In deze zaak heeft het College van Beroep voor het bedrijfsleven op 31 augustus 2021 uitspraak gedaan in het geschil tussen de maatschap [naam 1] en [naam 2] en de minister van Landbouw, Natuur en Voedselkwaliteit. De appellante had een aanvraag ingediend voor extra betaling voor jonge landbouwers voor het jaar 2019, maar deze aanvraag werd afgewezen door de verweerder. De reden voor de afwijzing was dat de als jonge landbouwer opgegeven persoon, [naam 3], eerder een landbouwbedrijf had opgericht in 2007, waardoor hij niet voldeed aan de voorwaarden voor de uitbetaling van de extra betaling. De voorwaarden zijn vastgelegd in artikel 50, tweede lid, van Verordening 1307/2013, waarin staat dat jonge landbouwers natuurlijke personen zijn die voor het eerst een landbouwbedrijf oprichten of dat hebben gedaan in de vijf jaar voorafgaand aan de aanvraag.

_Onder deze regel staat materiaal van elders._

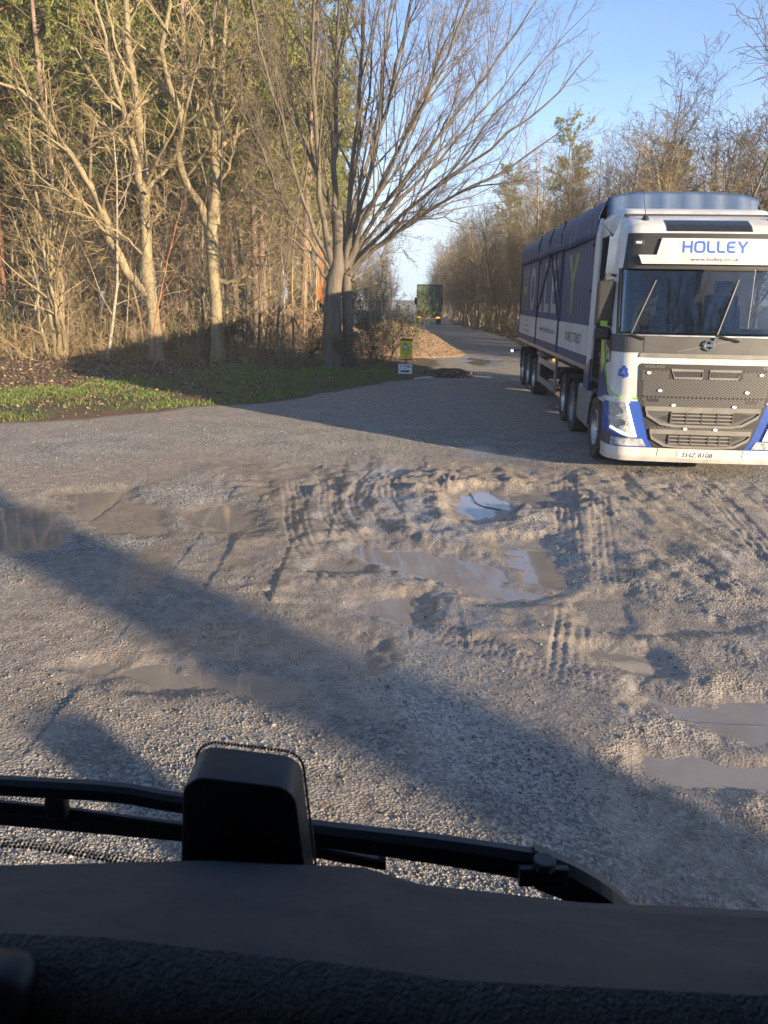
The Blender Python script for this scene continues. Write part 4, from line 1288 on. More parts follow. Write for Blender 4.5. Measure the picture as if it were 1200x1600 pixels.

De appellante voerde aan dat de omzet van de eenmanszaak van [naam 3] in 2007 in geen verhouding staat tot het bedrag dat zij misloopt door de afwijzing. Ze betoogde dat de activiteiten van [naam 3] hobbymatig waren en dat de afwijzing oneerlijk was. De verweerder handhaafde echter zijn standpunt dat [naam 3] niet als jonge landbouwer kan worden aangemerkt, omdat hij eerder een landbouwbedrijf heeft opgericht. Het College concludeerde dat de verweerder terecht had gehandeld en dat er geen ruimte was voor een belangenafweging, aangezien de voorwaarden voor de uitbetaling rechtstreeks voortvloeien uit de Europese verordening.
Uiteindelijk verklaarde het College het beroep ongegrond en er was geen aanleiding voor een proceskostenveroordeling. De uitspraak werd openbaar uitgesproken op 31 augustus 2021.